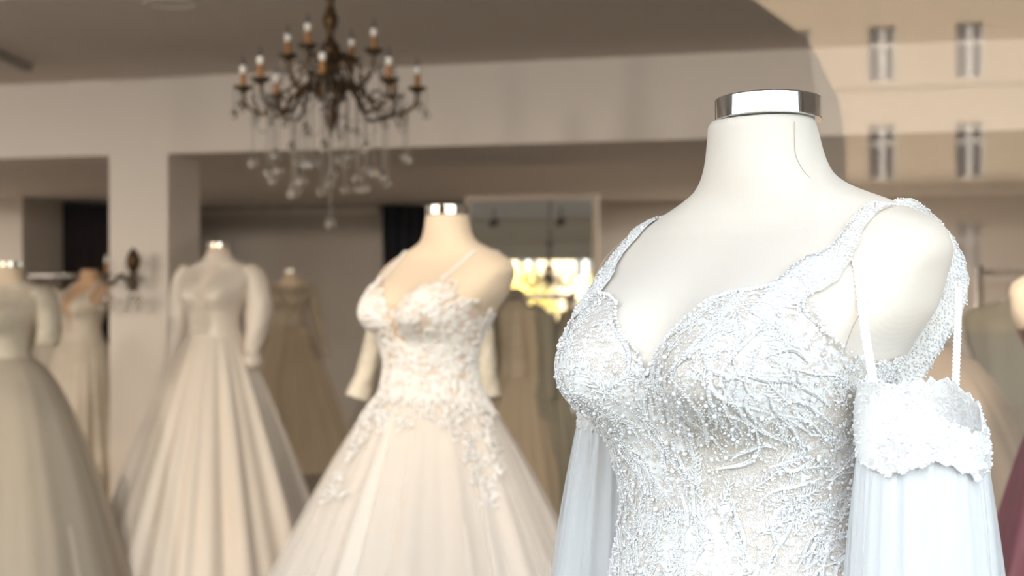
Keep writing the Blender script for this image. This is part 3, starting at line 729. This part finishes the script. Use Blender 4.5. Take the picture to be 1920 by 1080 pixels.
def tape(pts, wd, pearls, name='sleeve_tape'):
    q = smooth_path(pts, 50); P = np.array([pix(x, y, d) for x, y, d in q]); N = np.repeat(-FWD[None], 50, 0); P, N = to1(P), np.array([INV1.to_3x3() @ Vector(n) for n in N])
    V, F, B, w_ = ribbon(P, N, wd, .0012)
    t = link(name, mesh(name, V, F), M_LACE, dress1)
    pp = smooth_path(P, pearls) + np.array([INV1.to_3x3() @ Vector(-FWD)]) * .0022
    bb = np.concatenate([pp, *(P[::2] + B[::2] * s * wd * .52 for s in (-1, 1))])
    o = link('tape_beads', beads_mesh('tape_beads', bb, np.concatenate([rng.uniform(.0014, .0020, pearls), rng.uniform(.0006, .001, len(bb) - pearls)]), ICO2), M_PEARL, t); o['kind'] = 'stuff'
tape([(1605, 487, 1.318), (1612, 540, 1.30), (1622, 620, 1.27), (1638, 716, 1.245)], .0075, 22)
tape([(1797, 535, 1.385), (1796, 600, 1.37), (1794, 660, 1.35), (1792, 722, 1.325)], .0070, 3)
# skirt below the frame
sk1 = skirt_fn(-.60, .42, 1.3, 12, .03, 11, 1.0, (0, 0), 0.0, (.216, .178, .166, -.030))
link('skirt', skirt_mesh('skirt', sk1, 160, 24), M_LACEBASE, dress1)

# ------------------------------------------------------------------ the other gowns
def spirals(fn, spots, r0, turns, seed, sign=1.0, su=.15, sv=1.0):
    r = np.random.default_rng(seed); out_ = []
    for u0, v0, k in spots:
        n = 34; t = np.linspace(.12, 1, n); a = r.uniform(0, 6.3) + r.choice([-1, 1]) * turns * 2 * PI * t; rad = r0 * k * t
        out_.append((u0 + rad * np.cos(a) / su, v0 + rad * np.sin(a) / sv, .7 + .5 * (1 - t)))
        for q in range(4):
            m = 9; t2 = np.linspace(0, 1, m); b = r.uniform(0, 6.3); bb = b + r.uniform(-2, 2) * t2; rr_ = r0 * k * .9
            out_.append((u0 + (rr_ * np.cos(b) + rr_ * 1.1 * t2 * np.cos(bb)) / su, v0 + (rr_ * np.sin(b) + rr_ * 1.1 * t2 * np.sin(bb)) / sv, .5 + .9 * np.sin(PI * t2)))
    return out_

# blush gown in the middle
form2, M2 = mannequin(838, 3.65, 39, 'beige dress form with chrome cap wearing the blush lace gown in the middle')
g2 = gown(M2, 'blush tulle wedding gown with white swirling lace bodice and plunging neckline')
FRONT2 = [(0, -.135), (.010, -.10), (.022, -.066), (.040, -.042), (.060, -.022), (.085, -.004), (.105, .004), (.125, .0), (.140, -.018), (.155, -.045), (.17, -.07), (.19, -.08), (.3, -.085)]
link('bodice', bodice_mesh('bodice', 260, 150, -.33, .006, .004, FRONT2, -.09), M_BLUSHLACE, g2)
ins = [(0, -.066), (.02, -.067), (.021, -.068), (.022, -.3)]
T_, Z_, P_ = torso_grid(60, 200, -.15, -.062, .0035); k_ = ((np.abs(P_[..., 0]) < .026) & (P_[..., 1] < 0)).ravel(); F_ = grid_faces(60, 200, True)
link('neckline_insert', mesh('neckline_insert', P_.reshape(-1, 3), F_[k_[F_].all(1)]), M_NUDE, g2)
r2 = np.random.default_rng(5); sp = []
for _ in range(900):
    th, z = r2.uniform(-PI - .5, .5), r2.uniform(-.34, .0); p = torso(np.array(th), np.array(z))
    if bodice_mask(p[0], p[1] + .02, z + .012, FRONT2, -.09) and all(np.hypot((th - a) * .15, z - b) > .021 for a, b, _k in sp): sp.append((th, z, r2.uniform(.7, 1.2)))
s2b = lambda th, z: torso_off(th, z, .004)
o = link('lace_swirls', cords_mesh('lace_swirls', s2b, spirals(s2b, sp, .018, 1.6, 8), .0036, .6, 5, .001), M_LACE2, g2); o['kind'] = 'stuff'
for sg in (-1, 1):
    q = smooth_path([(.100, -.002), (.106, .02), (.112, .045), (.116, .062), (.118, .072)], 30); Pf, Nf, _ = front_point(sg * q[:, 0], q[:, 1], .003); qb = smooth_path([(.120, .070), (.118, .04), (.112, 0), (.10, -.05), (.09, -.09)], 30); Pb, Nb, _ = front_point(sg * qb[:, 0], qb[:, 1], .003, True)
    P = smooth_path(np.concatenate([Pf, Pb]), 60); N = np.concatenate([Nf, Nb]); V, F, B, w_ = ribbon(P, N, .009, .003, .15, .9); link('strap', mesh('strap', V, F), M_LACE2, g2)
sk = skirt_fn(-.285, .78, .82, 13, .030, 4, .9, (0, -.02), 0.0, (.129, .118, .093, -.055))
link('skirt', skirt_mesh('skirt', sk, 300, 50), M_BLUSHTULLE, g2)
sk_o = skirt_fn(-.28, .81, .82, 9, .030, 9, .9, (0, -.02), 0.0, (.132, .121, .096, -.055))
link('overskirt', skirt_mesh('overskirt', sk_o, 260, 40), M_BLUSHSHEER, g2)
sp = []
for _ in range(1500):
    th, t = r2.uniform(-PI - .4, .4), r2.uniform(0, .42) ** 1.15
    hang = .05 + .17 * max(0, math.cos(4 * th + 1.3)) ** 4
    if t < hang and all(np.hypot((th - a) * .2, (t - b) * 1.3) > .026 for a, b, _k in sp): sp.append((th, t, r2.uniform(.6, 1.1)))
o = link('skirt_lace', cords_mesh('skirt_lace', sk_o, spirals(sk_o, sp, .016, 1.4, 12, 1, .2, 1.33), .0030, .6, 5, .002, -1.0), M_LACE2, g2); o['kind'] = 'stuff'

def sleeves(g, m, left, right, rl, rr, seed=3):
    """left = image left (her right)."""
    for pts, rad in ((left, rl), (right, rr)): link('sleeve', sleeve_mesh('sleeve', pts, rad, 28, 44, .05, seed), m, g)

# long sleeved lace gown hanging behind the blush one
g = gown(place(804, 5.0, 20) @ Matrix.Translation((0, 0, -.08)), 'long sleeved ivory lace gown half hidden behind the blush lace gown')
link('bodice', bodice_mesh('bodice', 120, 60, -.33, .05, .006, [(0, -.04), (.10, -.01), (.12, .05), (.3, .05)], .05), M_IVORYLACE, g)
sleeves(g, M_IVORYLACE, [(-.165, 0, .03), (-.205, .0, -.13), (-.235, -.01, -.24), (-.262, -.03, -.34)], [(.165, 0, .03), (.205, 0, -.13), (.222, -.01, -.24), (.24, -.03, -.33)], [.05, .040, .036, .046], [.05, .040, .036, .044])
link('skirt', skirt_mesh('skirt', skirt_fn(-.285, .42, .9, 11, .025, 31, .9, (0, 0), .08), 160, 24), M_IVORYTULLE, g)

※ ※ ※

→ **What to do**
Every line above should be returned exactly; the pictures stay out.

→ **Exercise response**
Keep writing the Blender script for this image. This is part 3, starting at line 729. This part finishes the script. Use Blender 4.5. Take the picture to be 1920 by 1080 pixels.
def tape(pts, wd, pearls, name='sleeve_tape'):
    q = smooth_path(pts, 50); P = np.array([pix(x, y, d) for x, y, d in q]); N = np.repeat(-FWD[None], 50, 0); P, N = to1(P), np.array([INV1.to_3x3() @ Vector(n) for n in N])
    V, F, B, w_ = ribbon(P, N, wd, .0012)
    t = link(name, mesh(name, V, F), M_LACE, dress1)
    pp = smooth_path(P, pearls) + np.array([INV1.to_3x3() @ Vector(-FWD)]) * .0022
    bb = np.concatenate([pp, *(P[::2] + B[::2] * s * wd * .52 for s in (-1, 1))])
    o = link('tape_beads', beads_mesh('tape_beads', bb, np.concatenate([rng.uniform(.0014, .0020, pearls), rng.uniform(.0006, .001, len(bb) - pearls)]), ICO2), M_PEARL, t); o['kind'] = 'stuff'
tape([(1605, 487, 1.318), (1612, 540, 1.30), (1622, 620, 1.27), (1638, 716, 1.245)], .0075, 22)
tape([(1797, 535, 1.385), (1796, 600, 1.37), (1794, 660, 1.35), (1792, 722, 1.325)], .0070, 3)
# skirt below the frame
sk1 = skirt_fn(-.60, .42, 1.3, 12, .03, 11, 1.0, (0, 0), 0.0, (.216, .178, .166, -.030))
link('skirt', skirt_mesh('skirt', sk1, 160, 24), M_LACEBASE, dress1)

# ------------------------------------------------------------------ the other gowns
def spirals(fn, spots, r0, turns, seed, sign=1.0, su=.15, sv=1.0):
    r = np.random.default_rng(seed); out_ = []
    for u0, v0, k in spots:
        n = 34; t = np.linspace(.12, 1, n); a = r.uniform(0, 6.3) + r.choice([-1, 1]) * turns * 2 * PI * t; rad = r0 * k * t
        out_.append((u0 + rad * np.cos(a) / su, v0 + rad * np.sin(a) / sv, .7 + .5 * (1 - t)))
        for q in range(4):
            m = 9; t2 = np.linspace(0, 1, m); b = r.uniform(0, 6.3); bb = b + r.uniform(-2, 2) * t2; rr_ = r0 * k * .9
            out_.append((u0 + (rr_ * np.cos(b) + rr_ * 1.1 * t2 * np.cos(bb)) / su, v0 + (rr_ * np.sin(b) + rr_ * 1.1 * t2 * np.sin(bb)) / sv, .5 + .9 * np.sin(PI * t2)))
    return out_

# blush gown in the middle
form2, M2 = mannequin(838, 3.65, 39, 'beige dress form with chrome cap wearing the blush lace gown in the middle')
g2 = gown(M2, 'blush tulle wedding gown with white swirling lace bodice and plunging neckline')
FRONT2 = [(0, -.135), (.010, -.10), (.022, -.066), (.040, -.042), (.060, -.022), (.085, -.004), (.105, .004), (.125, .0), (.140, -.018), (.155, -.045), (.17, -.07), (.19, -.08), (.3, -.085)]
link('bodice', bodice_mesh('bodice', 260, 150, -.33, .006, .004, FRONT2, -.09), M_BLUSHLACE, g2)
ins = [(0, -.066), (.02, -.067), (.021, -.068), (.022, -.3)]
T_, Z_, P_ = torso_grid(60, 200, -.15, -.062, .0035); k_ = ((np.abs(P_[..., 0]) < .026) & (P_[..., 1] < 0)).ravel(); F_ = grid_faces(60, 200, True)
link('neckline_insert', mesh('neckline_insert', P_.reshape(-1, 3), F_[k_[F_].all(1)]), M_NUDE, g2)
r2 = np.random.default_rng(5); sp = []
for _ in range(900):
    th, z = r2.uniform(-PI - .5, .5), r2.uniform(-.34, .0); p = torso(np.array(th), np.array(z))
    if bodice_mask(p[0], p[1] + .02, z + .012, FRONT2, -.09) and all(np.hypot((th - a) * .15, z - b) > .021 for a, b, _k in sp): sp.append((th, z, r2.uniform(.7, 1.2)))
s2b = lambda th, z: torso_off(th, z, .004)
o = link('lace_swirls', cords_mesh('lace_swirls', s2b, spirals(s2b, sp, .018, 1.6, 8), .0036, .6, 5, .001), M_LACE2, g2); o['kind'] = 'stuff'
for sg in (-1, 1):
    q = smooth_path([(.100, -.002), (.106, .02), (.112, .045), (.116, .062), (.118, .072)], 30); Pf, Nf, _ = front_point(sg * q[:, 0], q[:, 1], .003); qb = smooth_path([(.120, .070), (.118, .04), (.112, 0), (.10, -.05), (.09, -.09)], 30); Pb, Nb, _ = front_point(sg * qb[:, 0], qb[:, 1], .003, True)
    P = smooth_path(np.concatenate([Pf, Pb]), 60); N = np.concatenate([Nf, Nb]); V, F, B, w_ = ribbon(P, N, .009, .003, .15, .9); link('strap', mesh('strap', V, F), M_LACE2, g2)
sk = skirt_fn(-.285, .78, .82, 13, .030, 4, .9, (0, -.02), 0.0, (.129, .118, .093, -.055))
link('skirt', skirt_mesh('skirt', sk, 300, 50), M_BLUSHTULLE, g2)
sk_o = skirt_fn(-.28, .81, .82, 9, .030, 9, .9, (0, -.02), 0.0, (.132, .121, .096, -.055))
link('overskirt', skirt_mesh('overskirt', sk_o, 260, 40), M_BLUSHSHEER, g2)
sp = []
for _ in range(1500):
    th, t = r2.uniform(-PI - .4, .4), r2.uniform(0, .42) ** 1.15
    hang = .05 + .17 * max(0, math.cos(4 * th + 1.3)) ** 4
    if t < hang and all(np.hypot((th - a) * .2, (t - b) * 1.3) > .026 for a, b, _k in sp): sp.append((th, t, r2.uniform(.6, 1.1)))
o = link('skirt_lace', cords_mesh('skirt_lace', sk_o, spirals(sk_o, sp, .016, 1.4, 12, 1, .2, 1.33), .0030, .6, 5, .002, -1.0), M_LACE2, g2); o['kind'] = 'stuff'

def sleeves(g, m, left, right, rl, rr, seed=3):
    """left = image left (her right)."""
    for pts, rad in ((left, rl), (right, rr)): link('sleeve', sleeve_mesh('sleeve', pts, rad, 28, 44, .05, seed), m, g)

# long sleeved lace gown hanging behind the blush one
g = gown(place(804, 5.0, 20) @ Matrix.Translation((0, 0, -.08)), 'long sleeved ivory lace gown half hidden behind the blush lace gown')
link('bodice', bodice_mesh('bodice', 120, 60, -.33, .05, .006, [(0, -.04), (.10, -.01), (.12, .05), (.3, .05)], .05), M_IVORYLACE, g)
sleeves(g, M_IVORYLACE, [(-.165, 0, .03), (-.205, .0, -.13), (-.235, -.01, -.24), (-.262, -.03, -.34)], [(.165, 0, .03), (.205, 0, -.13), (.222, -.01, -.24), (.24, -.03, -.33)], [.05, .040, .036, .046], [.05, .040, .036, .044])
link('skirt', skirt_mesh('skirt', skirt_fn(-.285, .42, .9, 11, .025, 31, .9, (0, 0), .08), 160, 24), M_IVORYTULLE, g)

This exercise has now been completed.